-- BEGIN INFORMATION PROVIDED --
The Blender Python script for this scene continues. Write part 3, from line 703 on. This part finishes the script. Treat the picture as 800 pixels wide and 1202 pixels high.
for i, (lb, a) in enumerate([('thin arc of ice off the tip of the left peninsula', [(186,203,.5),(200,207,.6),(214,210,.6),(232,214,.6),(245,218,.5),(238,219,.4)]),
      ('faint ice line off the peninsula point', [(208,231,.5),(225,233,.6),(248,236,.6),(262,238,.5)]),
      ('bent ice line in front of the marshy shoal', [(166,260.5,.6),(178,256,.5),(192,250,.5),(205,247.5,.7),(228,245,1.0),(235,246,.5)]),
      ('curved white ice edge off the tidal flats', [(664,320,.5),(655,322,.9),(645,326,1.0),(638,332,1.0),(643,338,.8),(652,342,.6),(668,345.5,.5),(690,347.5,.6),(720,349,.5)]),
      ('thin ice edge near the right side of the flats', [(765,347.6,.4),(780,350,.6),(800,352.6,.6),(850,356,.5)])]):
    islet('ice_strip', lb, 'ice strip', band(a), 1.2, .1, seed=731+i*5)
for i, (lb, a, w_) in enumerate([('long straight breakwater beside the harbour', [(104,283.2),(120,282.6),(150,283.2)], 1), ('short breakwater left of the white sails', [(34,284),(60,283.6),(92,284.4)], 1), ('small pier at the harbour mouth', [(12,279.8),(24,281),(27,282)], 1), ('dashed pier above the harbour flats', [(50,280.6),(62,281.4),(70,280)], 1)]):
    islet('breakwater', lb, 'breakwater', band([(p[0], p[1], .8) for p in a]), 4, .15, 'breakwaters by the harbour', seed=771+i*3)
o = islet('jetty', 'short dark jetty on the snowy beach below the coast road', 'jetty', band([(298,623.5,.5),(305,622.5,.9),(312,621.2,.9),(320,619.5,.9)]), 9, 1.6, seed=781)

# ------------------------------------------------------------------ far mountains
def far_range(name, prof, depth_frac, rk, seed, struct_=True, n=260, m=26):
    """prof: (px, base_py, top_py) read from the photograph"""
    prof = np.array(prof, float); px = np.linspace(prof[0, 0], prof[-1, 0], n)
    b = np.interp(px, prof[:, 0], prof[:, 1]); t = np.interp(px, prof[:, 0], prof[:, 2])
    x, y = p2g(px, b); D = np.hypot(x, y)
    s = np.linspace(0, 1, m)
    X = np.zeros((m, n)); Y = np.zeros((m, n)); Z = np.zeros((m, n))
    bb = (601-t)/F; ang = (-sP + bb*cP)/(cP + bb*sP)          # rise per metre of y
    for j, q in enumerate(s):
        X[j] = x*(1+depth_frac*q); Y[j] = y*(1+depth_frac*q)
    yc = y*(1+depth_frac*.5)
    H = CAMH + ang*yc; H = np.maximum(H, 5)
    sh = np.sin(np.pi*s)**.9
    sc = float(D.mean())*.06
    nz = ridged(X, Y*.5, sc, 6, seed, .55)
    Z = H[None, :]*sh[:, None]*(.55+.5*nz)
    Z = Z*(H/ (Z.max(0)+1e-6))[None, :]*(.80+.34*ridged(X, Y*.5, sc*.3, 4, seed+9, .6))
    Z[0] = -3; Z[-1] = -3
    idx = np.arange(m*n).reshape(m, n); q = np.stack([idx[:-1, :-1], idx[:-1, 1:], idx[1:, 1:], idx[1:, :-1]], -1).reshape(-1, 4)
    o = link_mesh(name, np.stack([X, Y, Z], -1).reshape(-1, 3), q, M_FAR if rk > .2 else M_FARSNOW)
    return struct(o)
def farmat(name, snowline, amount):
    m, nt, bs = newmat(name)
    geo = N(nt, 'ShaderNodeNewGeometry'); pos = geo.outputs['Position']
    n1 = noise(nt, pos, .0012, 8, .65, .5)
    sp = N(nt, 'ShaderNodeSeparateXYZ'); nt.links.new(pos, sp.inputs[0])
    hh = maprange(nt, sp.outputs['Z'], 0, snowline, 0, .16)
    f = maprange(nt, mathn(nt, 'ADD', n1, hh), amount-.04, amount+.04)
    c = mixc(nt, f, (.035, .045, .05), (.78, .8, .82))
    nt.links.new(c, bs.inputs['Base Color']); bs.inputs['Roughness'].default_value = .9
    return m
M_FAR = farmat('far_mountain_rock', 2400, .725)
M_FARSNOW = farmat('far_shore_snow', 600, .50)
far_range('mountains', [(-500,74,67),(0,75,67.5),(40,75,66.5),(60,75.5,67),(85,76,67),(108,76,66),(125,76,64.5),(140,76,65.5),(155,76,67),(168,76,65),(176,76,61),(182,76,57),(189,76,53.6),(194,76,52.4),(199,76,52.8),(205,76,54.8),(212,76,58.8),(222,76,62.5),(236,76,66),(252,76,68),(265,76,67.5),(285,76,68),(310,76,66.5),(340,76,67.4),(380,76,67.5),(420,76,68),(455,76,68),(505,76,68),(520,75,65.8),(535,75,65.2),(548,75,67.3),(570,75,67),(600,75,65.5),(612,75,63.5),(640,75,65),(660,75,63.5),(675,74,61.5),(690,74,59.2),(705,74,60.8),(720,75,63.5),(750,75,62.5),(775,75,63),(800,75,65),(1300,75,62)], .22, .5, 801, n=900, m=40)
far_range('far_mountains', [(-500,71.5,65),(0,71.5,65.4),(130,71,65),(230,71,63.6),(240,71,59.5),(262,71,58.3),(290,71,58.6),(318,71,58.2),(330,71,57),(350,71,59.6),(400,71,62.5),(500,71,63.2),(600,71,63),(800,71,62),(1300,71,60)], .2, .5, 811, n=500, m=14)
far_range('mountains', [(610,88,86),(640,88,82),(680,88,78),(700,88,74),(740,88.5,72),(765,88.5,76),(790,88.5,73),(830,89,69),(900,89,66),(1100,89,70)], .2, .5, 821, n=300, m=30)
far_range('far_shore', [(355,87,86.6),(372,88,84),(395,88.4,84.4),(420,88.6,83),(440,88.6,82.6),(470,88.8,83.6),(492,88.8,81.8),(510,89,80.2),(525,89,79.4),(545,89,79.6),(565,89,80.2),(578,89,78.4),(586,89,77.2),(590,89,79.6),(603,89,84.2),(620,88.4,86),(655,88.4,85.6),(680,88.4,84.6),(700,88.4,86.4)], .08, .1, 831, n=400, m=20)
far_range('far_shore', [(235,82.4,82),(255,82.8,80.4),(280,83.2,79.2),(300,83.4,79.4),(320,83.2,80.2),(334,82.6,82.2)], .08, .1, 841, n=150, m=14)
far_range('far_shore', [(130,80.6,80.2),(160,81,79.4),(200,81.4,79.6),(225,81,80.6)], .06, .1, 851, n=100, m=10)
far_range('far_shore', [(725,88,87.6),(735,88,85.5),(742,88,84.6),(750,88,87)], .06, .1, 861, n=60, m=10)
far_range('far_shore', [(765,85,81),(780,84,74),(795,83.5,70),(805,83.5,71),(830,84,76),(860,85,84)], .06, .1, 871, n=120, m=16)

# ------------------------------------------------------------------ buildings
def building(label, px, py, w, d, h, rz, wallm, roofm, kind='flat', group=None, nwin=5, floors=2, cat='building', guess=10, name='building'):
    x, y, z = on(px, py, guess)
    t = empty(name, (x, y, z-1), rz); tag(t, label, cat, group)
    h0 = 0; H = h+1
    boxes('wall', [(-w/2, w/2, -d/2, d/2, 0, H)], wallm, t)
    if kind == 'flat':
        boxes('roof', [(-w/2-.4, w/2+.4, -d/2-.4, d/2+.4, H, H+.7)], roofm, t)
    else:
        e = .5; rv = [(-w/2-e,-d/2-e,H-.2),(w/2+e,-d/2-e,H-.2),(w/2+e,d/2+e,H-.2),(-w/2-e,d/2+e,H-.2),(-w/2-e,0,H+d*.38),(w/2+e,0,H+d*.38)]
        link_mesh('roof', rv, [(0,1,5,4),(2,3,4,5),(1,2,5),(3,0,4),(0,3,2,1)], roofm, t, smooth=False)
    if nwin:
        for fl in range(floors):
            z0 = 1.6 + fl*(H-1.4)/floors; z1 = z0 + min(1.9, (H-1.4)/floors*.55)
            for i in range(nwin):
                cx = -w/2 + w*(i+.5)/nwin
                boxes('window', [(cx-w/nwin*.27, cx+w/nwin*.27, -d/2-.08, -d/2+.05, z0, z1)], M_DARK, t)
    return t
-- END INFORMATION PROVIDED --
SHORT EXERCISE: Exactly repeat the lines above, from the opening line through the one with "o = islet('jetty', 'short", and include nothing else.

TASK OUTPUT:
The Blender Python script for this scene continues. Write part 3, from line 703 on. This part finishes the script. Treat the picture as 800 pixels wide and 1202 pixels high.
for i, (lb, a) in enumerate([('thin arc of ice off the tip of the left peninsula', [(186,203,.5),(200,207,.6),(214,210,.6),(232,214,.6),(245,218,.5),(238,219,.4)]),
      ('faint ice line off the peninsula point', [(208,231,.5),(225,233,.6),(248,236,.6),(262,238,.5)]),
      ('bent ice line in front of the marshy shoal', [(166,260.5,.6),(178,256,.5),(192,250,.5),(205,247.5,.7),(228,245,1.0),(235,246,.5)]),
      ('curved white ice edge off the tidal flats', [(664,320,.5),(655,322,.9),(645,326,1.0),(638,332,1.0),(643,338,.8),(652,342,.6),(668,345.5,.5),(690,347.5,.6),(720,349,.5)]),
      ('thin ice edge near the right side of the flats', [(765,347.6,.4),(780,350,.6),(800,352.6,.6),(850,356,.5)])]):
    islet('ice_strip', lb, 'ice strip', band(a), 1.2, .1, seed=731+i*5)
for i, (lb, a, w_) in enumerate([('long straight breakwater beside the harbour', [(104,283.2),(120,282.6),(150,283.2)], 1), ('short breakwater left of the white sails', [(34,284),(60,283.6),(92,284.4)], 1), ('small pier at the harbour mouth', [(12,279.8),(24,281),(27,282)], 1), ('dashed pier above the harbour flats', [(50,280.6),(62,281.4),(70,280)], 1)]):
    islet('breakwater', lb, 'breakwater', band([(p[0], p[1], .8) for p in a]), 4, .15, 'breakwaters by the harbour', seed=771+i*3)
o = islet('jetty', 'short dark jetty on the snowy beach below the coast road', 'jetty', band([(298,623.5,.5),(305,622.5,.9),(312,621.2,.9),(320,619.5,.9)]), 9, 1.6, seed=781)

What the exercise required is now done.